Maryland map... Maryland list
Crash location 38.347222°N, 76.575000°W
Reported location is a long distance from the NTSB's reported nearest city. This often means that the location has a typo, or is incorrect.
Nearest city Hollywood, MD
39.012332°N, 76.925252°W
49.7 miles away
Tail number N43015
Accident date 05 Aug 2010
Aircraft type Dayton JD-2
Additional details: None

NTSB Factual Report

On August 5, 2010, about 1000 eastern daylight time, an experimental, amateur-built Dayton JD-2, N43015, was substantially damaged during a forced landing, after a loss of power near Hollywood, Maryland. The commercial pilot was not injured. Visual meteorological conditions prevailed and no flight plan had been filed for the personal flight conducted under the provisions of 14 Code of Federal Regulations Part 91. The local flight originated from the St.
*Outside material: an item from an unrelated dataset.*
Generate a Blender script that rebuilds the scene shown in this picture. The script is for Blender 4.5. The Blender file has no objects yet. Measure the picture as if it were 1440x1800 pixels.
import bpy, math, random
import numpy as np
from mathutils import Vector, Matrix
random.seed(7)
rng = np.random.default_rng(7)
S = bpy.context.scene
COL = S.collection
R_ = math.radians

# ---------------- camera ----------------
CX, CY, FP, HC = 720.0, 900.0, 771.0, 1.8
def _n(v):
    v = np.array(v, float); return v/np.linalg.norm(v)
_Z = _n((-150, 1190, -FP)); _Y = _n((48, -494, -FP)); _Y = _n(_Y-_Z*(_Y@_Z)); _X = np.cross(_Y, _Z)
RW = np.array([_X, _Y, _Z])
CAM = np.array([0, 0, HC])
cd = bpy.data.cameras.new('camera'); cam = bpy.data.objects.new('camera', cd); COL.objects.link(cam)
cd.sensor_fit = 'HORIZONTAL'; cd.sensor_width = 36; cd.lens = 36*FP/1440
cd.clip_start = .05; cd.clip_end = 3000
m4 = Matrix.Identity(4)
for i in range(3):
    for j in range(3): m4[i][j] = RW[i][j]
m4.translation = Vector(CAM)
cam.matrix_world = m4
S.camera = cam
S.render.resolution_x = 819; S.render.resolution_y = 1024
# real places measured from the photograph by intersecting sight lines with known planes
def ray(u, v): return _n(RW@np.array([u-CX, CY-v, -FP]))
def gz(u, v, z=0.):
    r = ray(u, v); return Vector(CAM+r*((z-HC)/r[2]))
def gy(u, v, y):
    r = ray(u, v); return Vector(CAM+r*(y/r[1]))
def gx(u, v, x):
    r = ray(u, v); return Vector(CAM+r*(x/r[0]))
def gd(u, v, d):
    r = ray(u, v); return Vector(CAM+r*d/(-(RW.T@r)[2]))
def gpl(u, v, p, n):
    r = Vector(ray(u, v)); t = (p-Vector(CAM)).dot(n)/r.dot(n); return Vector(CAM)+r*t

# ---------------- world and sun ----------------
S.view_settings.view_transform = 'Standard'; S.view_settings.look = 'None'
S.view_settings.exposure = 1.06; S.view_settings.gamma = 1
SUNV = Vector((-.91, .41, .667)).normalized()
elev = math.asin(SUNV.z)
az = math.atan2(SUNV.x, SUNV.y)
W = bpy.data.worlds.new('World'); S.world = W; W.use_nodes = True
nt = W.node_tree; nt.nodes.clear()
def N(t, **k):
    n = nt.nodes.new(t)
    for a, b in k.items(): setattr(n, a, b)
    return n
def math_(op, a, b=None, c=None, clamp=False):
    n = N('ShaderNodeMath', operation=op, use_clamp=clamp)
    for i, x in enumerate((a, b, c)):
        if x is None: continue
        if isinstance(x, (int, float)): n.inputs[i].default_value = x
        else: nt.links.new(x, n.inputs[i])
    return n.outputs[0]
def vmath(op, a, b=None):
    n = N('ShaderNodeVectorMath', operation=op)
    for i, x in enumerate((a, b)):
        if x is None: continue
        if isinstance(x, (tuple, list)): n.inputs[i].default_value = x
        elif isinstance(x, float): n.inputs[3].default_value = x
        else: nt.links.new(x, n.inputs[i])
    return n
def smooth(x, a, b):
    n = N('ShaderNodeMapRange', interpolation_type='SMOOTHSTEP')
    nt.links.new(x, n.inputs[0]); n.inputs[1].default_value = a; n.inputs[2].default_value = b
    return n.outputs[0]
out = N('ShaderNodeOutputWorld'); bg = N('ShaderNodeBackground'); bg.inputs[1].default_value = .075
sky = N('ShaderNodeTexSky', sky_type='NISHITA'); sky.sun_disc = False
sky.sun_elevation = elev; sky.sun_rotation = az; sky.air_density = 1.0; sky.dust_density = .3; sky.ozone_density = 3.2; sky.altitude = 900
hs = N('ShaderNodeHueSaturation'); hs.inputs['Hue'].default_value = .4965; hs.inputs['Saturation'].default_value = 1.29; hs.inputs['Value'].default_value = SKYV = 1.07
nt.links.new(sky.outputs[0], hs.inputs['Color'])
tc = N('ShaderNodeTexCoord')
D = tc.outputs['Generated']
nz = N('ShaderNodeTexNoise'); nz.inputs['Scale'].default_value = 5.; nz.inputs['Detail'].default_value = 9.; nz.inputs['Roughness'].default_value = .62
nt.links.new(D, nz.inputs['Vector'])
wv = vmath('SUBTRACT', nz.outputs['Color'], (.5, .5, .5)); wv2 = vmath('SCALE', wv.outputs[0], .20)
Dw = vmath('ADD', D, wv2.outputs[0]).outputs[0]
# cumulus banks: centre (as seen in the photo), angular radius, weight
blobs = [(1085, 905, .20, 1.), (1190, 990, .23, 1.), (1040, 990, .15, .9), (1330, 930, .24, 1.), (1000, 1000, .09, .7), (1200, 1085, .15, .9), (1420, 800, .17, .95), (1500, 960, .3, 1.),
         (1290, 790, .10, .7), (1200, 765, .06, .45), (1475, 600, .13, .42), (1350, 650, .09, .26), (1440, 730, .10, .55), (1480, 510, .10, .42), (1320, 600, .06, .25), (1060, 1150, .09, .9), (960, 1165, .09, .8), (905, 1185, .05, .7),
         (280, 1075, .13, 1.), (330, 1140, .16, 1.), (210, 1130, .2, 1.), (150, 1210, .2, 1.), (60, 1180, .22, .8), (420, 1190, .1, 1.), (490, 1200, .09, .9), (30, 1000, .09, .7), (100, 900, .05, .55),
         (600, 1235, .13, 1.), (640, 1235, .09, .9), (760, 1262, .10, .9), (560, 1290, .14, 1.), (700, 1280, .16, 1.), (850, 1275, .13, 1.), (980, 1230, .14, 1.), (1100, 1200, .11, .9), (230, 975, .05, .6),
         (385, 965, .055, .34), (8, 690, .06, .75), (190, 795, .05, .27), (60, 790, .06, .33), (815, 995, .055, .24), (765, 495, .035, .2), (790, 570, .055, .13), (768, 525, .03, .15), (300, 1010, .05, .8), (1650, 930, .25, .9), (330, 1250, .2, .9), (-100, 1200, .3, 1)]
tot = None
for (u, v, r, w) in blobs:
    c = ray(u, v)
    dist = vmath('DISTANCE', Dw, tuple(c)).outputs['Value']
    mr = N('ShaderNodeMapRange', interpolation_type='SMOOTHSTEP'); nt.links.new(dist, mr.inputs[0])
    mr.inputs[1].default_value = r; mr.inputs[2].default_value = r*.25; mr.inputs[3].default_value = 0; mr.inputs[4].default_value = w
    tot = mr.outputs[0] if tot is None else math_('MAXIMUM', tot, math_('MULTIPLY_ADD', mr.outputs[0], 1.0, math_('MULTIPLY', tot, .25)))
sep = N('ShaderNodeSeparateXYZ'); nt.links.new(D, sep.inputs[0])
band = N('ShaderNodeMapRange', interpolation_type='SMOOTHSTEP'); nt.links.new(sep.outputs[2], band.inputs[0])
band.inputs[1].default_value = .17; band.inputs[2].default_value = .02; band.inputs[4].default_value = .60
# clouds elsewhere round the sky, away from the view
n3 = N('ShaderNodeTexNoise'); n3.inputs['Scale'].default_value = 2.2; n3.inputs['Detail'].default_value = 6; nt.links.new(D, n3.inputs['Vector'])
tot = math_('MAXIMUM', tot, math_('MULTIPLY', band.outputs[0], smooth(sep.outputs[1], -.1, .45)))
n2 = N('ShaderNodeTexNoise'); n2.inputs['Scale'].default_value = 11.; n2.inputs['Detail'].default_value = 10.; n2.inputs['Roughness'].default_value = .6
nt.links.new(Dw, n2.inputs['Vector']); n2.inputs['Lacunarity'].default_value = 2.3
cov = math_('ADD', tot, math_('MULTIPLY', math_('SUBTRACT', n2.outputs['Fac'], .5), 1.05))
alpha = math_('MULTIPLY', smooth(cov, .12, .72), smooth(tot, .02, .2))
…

Mary's County Regional Airport (2W6), Leonardtown, Maryland.

The pilot/builder reported that he was flying about 800 feet above the ground when he experienced a sudden increase in engine rpm, with a corresponding loss of thrust. He subsequently performed a forced landing to a highway; however, during the landing roll, the right wing struck a tree and sustained substantial damage.

Examination of the airplane by a Federal Aviation Administration (FAA) inspector revealed that the propeller assembly rotated without any corresponding engine crankshaft movement.

The airplane was issued an experimental airworthiness certificate on March 20, 2005. It was equipped with a non-certificated Rotec R2800 series, 110-horsepower radial engine.

According to maintenance records, the airplane was originally equipped with a Continental O-200-A series engine. On December 30, 2009, the pilot installed the Rotec engine and utilized the propeller assembly that was previously installed on the Continental engine. At the time of the accident, the engine had been operated for about 35 hours since it was installed, and approximately 10 hours since its most recent condition inspection, which was performed by the pilot on January 14, 2010.

Additional examination of the engine by an FAA inspector revealed that the crankshaft tapered flange was scored, which corresponded with scoring observed inside the tapered propeller hub flange. The castellated nut and washer, which secured the propeller hub flange to the engine crankshaft, were found extremely scored and warped. In addition, the FAA inspector noted that the pilot did not possess the proper manufacturer technical data and tooling to remove and reinstall the propeller hub assembly on the accident engine.

NTSB Probable Cause

The pilot's improper installation of the propeller hub to the engine crankshaft, which resulted in a loss of engine thrust.